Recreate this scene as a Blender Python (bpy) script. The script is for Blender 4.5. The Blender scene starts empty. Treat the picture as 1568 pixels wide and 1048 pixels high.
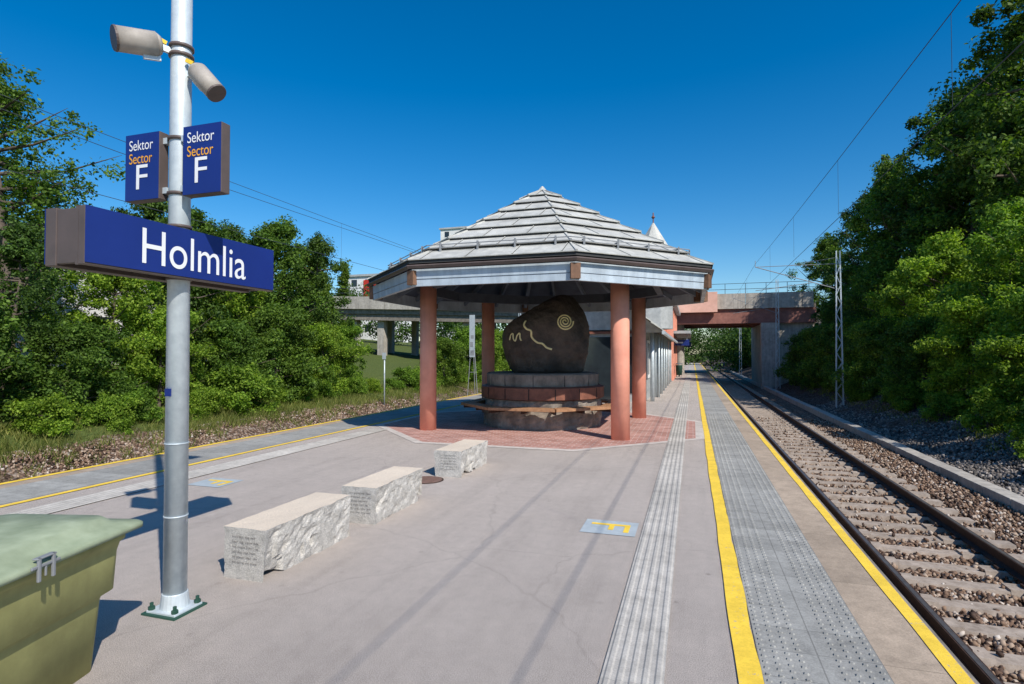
import bpy, bmesh, math, random
import numpy as np
from mathutils import Vector, Matrix, noise
from mathutils.bvhtree import BVHTree
R=math.radians
random.seed(3)
scene=bpy.context.scene
col=scene.collection

# ---------------------------------------------------------------- materials
class NT:
    def __init__(s,name):
        s.m=bpy.data.materials.new(name); s.m.use_nodes=True
        s.t=s.m.node_tree; s.n=s.t.nodes; s.l=s.t.links
        s.b=s.n['Principled BSDF']; s.tc=s.n.new('ShaderNodeTexCoord')
    def new(s,typ,**kw):
        n=s.n.new(typ)
        for k,v in kw.items(): setattr(n,k,v)
        return n
    def link(s,a,b): s.l.new(a,b)
    def noise(s,scale,detail=4,rough=.6,vec=None):
        n=s.new('ShaderNodeTexNoise'); n.inputs['Scale'].default_value=scale
        n.inputs['Detail'].default_value=detail; n.inputs['Roughness'].default_value=rough
        s.link(vec or s.tc.outputs['Object'],n.inputs['Vector']); return n.outputs['Fac']
    def ramp(s,fac,stops,const=False):
        r=s.new('ShaderNodeValToRGB'); cr=r.color_ramp
        if const: cr.interpolation='CONSTANT'
        while len(cr.elements)<len(stops): cr.elements.new(.5)
        for e,(p,c) in zip(cr.elements,stops):
            e.position=p; e.color=(c[0],c[1],c[2],1) if hasattr(c,'__len__') else (c,c,c,1)
        s.link(fac,r.inputs['Fac']); return r.outputs['Color']
    def mix(s,fac,a,b,mode='MIX'):
        m=s.new('ShaderNodeMix',data_type='RGBA',blend_type=mode)
        for sock,v in ((m.inputs[0],fac),(m.inputs[6],a),(m.inputs[7],b)):
            if hasattr(v,'is_linked'): s.link(v,sock)
            elif hasattr(v,'__len__'): sock.default_value=(v[0],v[1],v[2],1)
            else: sock.default_value=v
        return m.outputs[2]
    def math(s,op,a,b=0.0,c=0.0):
        m=s.new('ShaderNodeMath',operation=op)
        for i,v in enumerate((a,b,c)):
            if hasattr(v,'is_linked'): s.link(v,m.inputs[i])
            else: m.inputs[i].default_value=v
        return m.outputs[0]
    def xyz(s):
        x=s.new('ShaderNodeSeparateXYZ'); s.link(s.tc.outputs['Object'],x.inputs[0]); return x.outputs
    def bump(s,h,strength=.5,dist=.01):
        b=s.new('ShaderNodeBump'); b.inputs['Strength'].default_value=strength; b.inputs['Distance'].default_value=dist
        s.link(h,b.inputs['Height']); s.link(b.outputs[0],s.b.inputs['Normal'])
    def color(s,c):
        if hasattr(c,'is_linked'): s.link(c,s.b.inputs['Base Color'])
        else: s.b.inputs['Base Color'].default_value=(c[0],c[1],c[2],1)
    def set(s,rough=None,metal=None,spec=None):
        if rough is not None: s.b.inputs['Roughness'].default_value=rough
        if metal is not None: s.b.inputs['Metallic'].default_value=metal
        if spec is not None: s.b.inputs['Specular IOR Level'].default_value=spec

def M(name,c1,c2=None,scale=8,rough=.8,metal=0,bump=.0,bs=60,bd=.004,spec=.3,big=None,streak=0):
    t=NT(name); c2=c2 or tuple(x*.75 for x in c1)
    n=t.noise(scale,6,.65)
    c=t.ramp(n,[(.3,c2),(.7,c1)])
    n2=t.noise(big or .7,3)
    c=t.mix(1.0,c,t.ramp(n2,[(.3,.82),(.7,1.08)]),'MULTIPLY')
    if streak:
        mp=t.new('ShaderNodeMapping'); mp.inputs['Scale'].default_value=(3,3,.25); t.link(t.tc.outputs['Object'],mp.inputs[0])
        c=t.mix(streak,c,t.ramp(t.noise(1.6,5,.7,mp.outputs[0]),[(.35,.45),(.6,1.05)]),'MULTIPLY')
    t.color(c); t.set(rough,metal,spec)
    if bump: t.bump(t.noise(bs,5,.7),bump,bd)
    return t.m

def asphalt():
    t=NT('asphalt')
    g=t.noise(170,3,.85); base=t.ramp(g,[(.32,(.25,.212,.182)),(.5,(.475,.41,.36)),(.68,(.74,.655,.59))])
    m=t.noise(.55,5,.65); base=t.mix(1.0,base,t.ramp(m,[(.3,.87),(.5,.98),(.72,1.05)]),'MULTIPLY')
    m3=t.noise(9,5,.7); base=t.mix(1.0,base,t.ramp(m3,[(.3,.91),(.7,1.05)]),'MULTIPLY')
    v=t.new('ShaderNodeTexVoronoi'); v.inputs['Scale'].default_value=3.2; t.link(t.tc.outputs['Object'],v.inputs['Vector'])
    spots=t.ramp(v.outputs['Distance'],[(.05,.5),(.10,1.0)])
    o=t.xyz(); near=t.math('GREATER_THAN',o[0],-.25)
    base=t.mix(t.math('ADD',t.math('MULTIPLY',near,.5),.22),base,spots,'MULTIPLY')
    mp=t.new('ShaderNodeMapping'); mp.inputs['Scale'].default_value=(2.2,.16,1); t.link(t.tc.outputs['Object'],mp.inputs[0])
    st=t.noise(1.6,5,.7,mp.outputs[0]); base=t.mix(1.0,base,t.ramp(st,[(.28,.88),(.5,1.0),(.8,1.05)]),'MULTIPLY')
    v2=t.new('ShaderNodeTexVoronoi',feature='DISTANCE_TO_EDGE'); v2.inputs['Scale'].default_value=.42
    wv=t.new('ShaderNodeTexNoise'); wv.inputs['Scale'].default_value=2.5; t.link(t.tc.outputs['Object'],wv.inputs['Vector'])
    ad=t.new('ShaderNodeMix',data_type='VECTOR'); ad.inputs[0].default_value=.22
    t.link(t.tc.outputs['Object'],ad.inputs[4]); t.link(wv.outputs['Color'],ad.inputs[5]); t.link(ad.outputs[1],v2.inputs['Vector'])
    cr=t.ramp(v2.outputs['Distance'],[(.0,.72),(.005,1.0)])
    base=t.mix(.4,base,cr,'MULTIPLY')
    st2=t.noise(1.9,6,.75); base=t.mix(.6,base,t.ramp(st2,[(.24,.55),(.31,1.0)]),'MULTIPLY')
    t.color(base); t.set(.92,0,.2); t.bump(t.noise(150,4,.85),.9,.008); return t.m

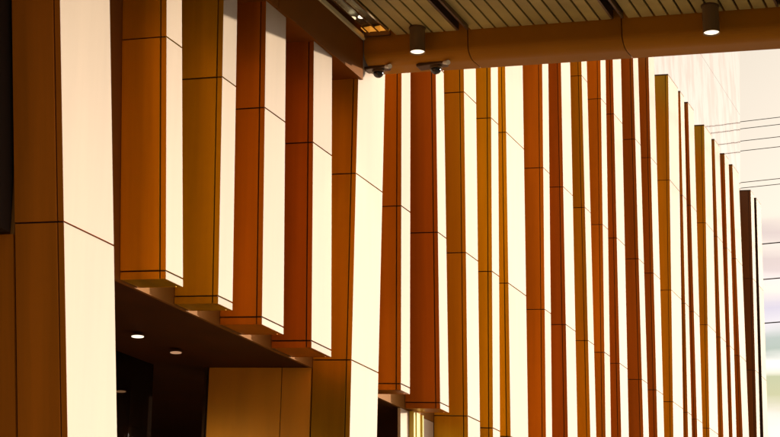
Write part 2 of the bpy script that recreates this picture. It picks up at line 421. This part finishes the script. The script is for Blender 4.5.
# ------------------------------------------------------------------ ceiling lamps, cameras
def can(x, y, ztop, zbot, r, label):
    zt = ztop - K * x; zb = zbot - K * x
    o = empty('canopy_downlight', (x, y, zb)); tag(o, label, 'downlight', 'cylinder downlights under the canopy')
    MB().tube((x, y, zb), (x, y, zt), r, n=32, caps=False).tube((x, y, zb + .02), (x, y, zb), r * .86, r, n=32, caps=False).build('lamp_body', M['can'], o, smooth=True)
    MB().tube((x, y, zb + .012), (x, y, zb + .02), r * .88, n=32).build('lamp_face', M['glow'], o)
    MB().tube((x, y, zt - .01), (x, y, zt), r * 1.12, n=32).build('lamp_collar', M['rail'], o)
    li = bpy.data.lights.new('downlight_lamp', 'SPOT'); li.energy = 25; li.color = (1, .8, .55); li.spot_size = R(70); li.shadow_soft_size = .05
    lo = bpy.data.objects.new('downlight_lamp', li); COL.objects.link(lo); lo.parent = o; lo.location = (0, 0, -.02)
    return o
can(.62, 14.05, 7.80, 7.56, .070, 'short bronze cylinder downlight with lit face nearest the canopy corner')
can(3.26, 14.05, 7.80, 7.55, .070, 'short bronze cylinder downlight near the right side of the picture')
def cctv(px, label):
    y = YB + .16; z = 7.565 - K * px
    o = empty('security_camera', (px, y, z)); tag(o, label, 'security camera', 'dome cameras under the edge beam')
    MB().box(px - .17, px + .10, y - .06, y + .06, z - .03, z - .001).build('mount_plate', M['rail'], o, bevel=.006)
    g = MB().tube((px, y, z - .03), (px, y, z - .055), .055, .06, n=24); g.build('camera_housing', M['can'], o, smooth=False)
    me = bpy.data.meshes.new('camera_dome'); bm = bmesh.new(); bmesh.ops.create_uvsphere(bm, u_segments=24, v_segments=16, radius=.05)
    bmesh.ops.delete(bm, geom=[v for v in bm.verts if v.co.z > .002], context='VERTS')
    for v in bm.verts: v.co += Vector((px, y, z - .055))
    for f in bm.faces: f.smooth = True
    bm.to_mesh(me); bm.free(); me.materials.append(M['black'])
    d = bpy.data.objects.new('camera_dome', me); COL.objects.link(d); d.parent = o; d.matrix_parent_inverse = o.matrix_world.inverted()
    MB().tube((px + .09, y - .04, z - .02), (px + .155, y - .10, z - .05), .016, .022, n=20).build('lamp_head', M['white'], o, smooth=False)
    return o
cctv(.055 + .06, 'dark dome camera under the beam next to the inner canopy corner')
cctv(.68, 'dark dome camera under the beam between the hanging red brown fin and the gold fin')

def recessed(x, y, r, m, label, e=30):
    z = 4.67 - K * x
    o = empty('recessed_downlight', (x, y, z)); tag(o, label, 'downlight', 'recessed lights in the entrance soffit')
    MB().tube((x, y, z - .004), (x, y, z - .012), r, n=32).build('lamp_face', m, o)
    MB().tube((x, y, z - .001), (x, y, z - .008), r * 1.12, n=32).build('lamp_rim', M['rail'], o)
    li = bpy.data.lights.new('recessed_lamp', 'SPOT'); li.energy = e; li.color = (1, .75, .45); li.spot_size = R(150); li.spot_blend = 1; li.shadow_soft_size = .25
    lo = bpy.data.objects.new('recessed_lamp', li); COL.objects.link(lo); lo.parent = o; lo.location = (0, 0, -.03)
recessed(-1.24, 12.52, .050, M['glow'], 'bright recessed light in the dark entrance soffit, highest of three', 40)
recessed(-1.257, 13.2, .048, M['reflglow'], 'dim reflection of the bright recessed light, right of it in the dark entrance')  # glowing disc and spot added in place of the bright light's reflection
recessed(-2.94, 15.17, .052, M['glow'], 'recessed light half hidden by the broad left fin, lowest of three')

# ------------------------------------------------------------------ overhead wires beyond the building
def wire(y, z740, slope, sag, r, label):
    b = MB(); pts = []
    for i in range(61):
        x = -12 + 60 * i / 60; s = (x - 18) / 30
        pts.append(Vector((x, y, z740 - slope * x - sag * (1 - s * s))))
    for p, q in zip(pts, pts[1:]): b.tube(p, q, r, n=8, caps=False)
    return tag(b.build('overhead_wire', M['wire'], smooth=True), label, 'wire', 'overhead wires beyond the building')
WIRES = [(121, 117, 'topmost thin overhead wire against the pale sky'), (127, 124, 'second overhead wire from the top'),
         (140, 137, 'third overhead wire from the top'), (149.5, 147, 'fourth overhead wire from the top'),
         (181, 178.5, 'fifth overhead wire, upper one of the middle pair'), (187, 184, 'sixth overhead wire, lower one of the middle pair'),
         (244, 243, 'darker overhead wire crossing the mauve cloud'), (279.5, 279, 'thin overhead wire between two darker ones'),
         (323, 322.5, 'lowest dark overhead wire above the far hills')]
# heights above the ground where each wire passes the far end of the building, 46 m down the street
for i, (za, lab) in enumerate(zip((18.36, 18.15, 17.79, 17.5, 16.58, 16.42, 14.76, 13.76, 12.54), [w[2] for w in WIRES])):
    wire(48.0, za, 0.0, 0.12, .010 if i < 6 else .016, lab)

......

_What you have to do_: Only the lines from the top of the data through the line with "col=scene.collection" should be quoted, exactly and with both ends kept; skip the pictures.

_Answer to the exercise_:
Recreate this scene as a Blender Python (bpy) script. The script is for Blender 4.5. The Blender scene starts empty. Treat the picture as 1568 pixels wide and 1048 pixels high.
import bpy, bmesh, math, random
import numpy as np
from mathutils import Vector, Matrix, noise
from mathutils.bvhtree import BVHTree
R=math.radians
random.seed(3)
scene=bpy.context.scene
col=scene.collection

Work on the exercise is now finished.